Honoring 70-year Teaching Career

Hometown Heroes, Odd Jobs, People
on August 10, 2008

Naomi May, 89, sits at a pint-sized table with kindergartener Monce Jasso and holds up flashcards with the words blue, hot and seven. As Monce sounds out each letter, May offers smiles of encouragement to the Spanish-speaking student.

“I enjoy seeing children make progress,” says May, who began teaching at Rose Bud Elementary School in Rose Bud, Ark. (pop. 429), in 1937.

In a career that spans seven decades and three generations, May has taught the fundamentals of reading, writing and arithmetic to some 2,000 students, many of whom now are part of the school’s faculty and staff.

“Miss May has probably had more influence on this town than anyone,” says Kathy Barnard, 48, school secretary and a fourth-grade pupil of May’s. Seven teachers and a teacher’s aide at Rose Bud are former pupils, as are the school nurse, two custodians, two bookkeepers and the assistant principal.

Through the years, May has witnessed a world of changes in the classroom. In the 1930s, before the school had buses and a cafeteria, students walked or rode horses to class, and brought their lunches in metal pails or wrapped in newspapers. Today, computers are replacing textbooks, and erasable markers have made dusty chalkboards obsolete, but May still gets a thrill when a student masters a list of vocabulary words.

“I love being with the children,” says May, a widow whose own two children also became teachers. “It brings me joy when they succeed.”

May wasn’t much older than her pupils when she decided to become a teacher. Her parents provided free room and board to two teachers, and May loved watching them prepare lessons and grade papers.

“I told my dad that I wanted to be a teacher and he said, ‘Well, I’ll tell you, you’ll never make any money.’ I said I’d do it for free.”

After graduation from Rose Bud High School in 1937, May passed her teacher’s certification exam and began teaching second grade that same year. The 18-year-old earned $55 a month. During the next 30 years, May attended summer and night classes and earned a bachelor’s degree in elementary education from the University of Central Arkansas in Conway (pop. 43,167) and a master’s degree from Harding University in Searcy (pop. 18,928). She took library science classes and set up Rose Bud’s first library in 1968.

May retired briefly in 1981 to her home across the street from the schoolyard, but every time she heard the school bell, she missed the children. She worked as a substitute teacher nearly every school day until returning full time at age 81 in 2000.

“I didn’t have any qualms about hiring her,” says Assistant Principal Rebecca Evans, 59, who had May as a teacher in fourth grade. “She was one of the most influential people on my going into teaching.”

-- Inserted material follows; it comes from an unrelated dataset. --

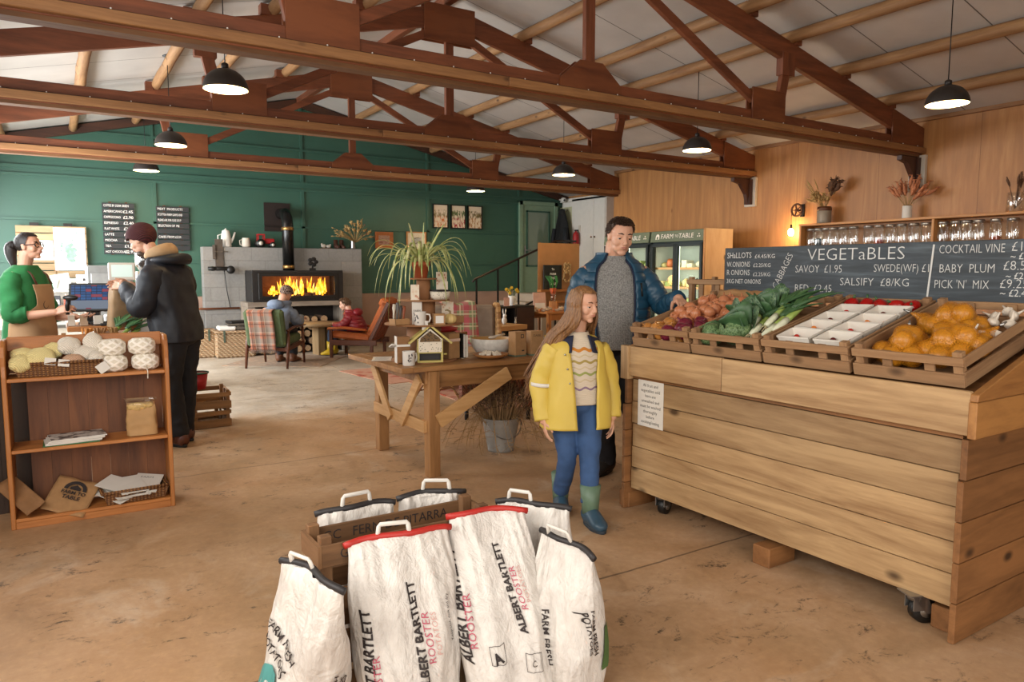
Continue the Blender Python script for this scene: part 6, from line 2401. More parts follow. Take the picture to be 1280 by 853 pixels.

Nowadays, May is guiding a new generation, teaching 16 Spanish-speaking students the fundamentals of English. After 6-year-old Monce reads aloud a book about the alphabet, she gives her teacher a gap-toothed grin. May praises her effort as she peers into Monce’s mouth.

“Are you getting another loose tooth?” she asks. Monce bobs her head.

May keeps close tabs on her students, whether it’s a wiggly tooth or a difficult-to-spell word that’s makes them squirm. And her devotion to them explains her success in the classroom.

“Children like for you to notice them,” May says. “That has never changed. They like for you to notice their new clothes or if you’re wearing the same color they are. It thrills them to be noticed.”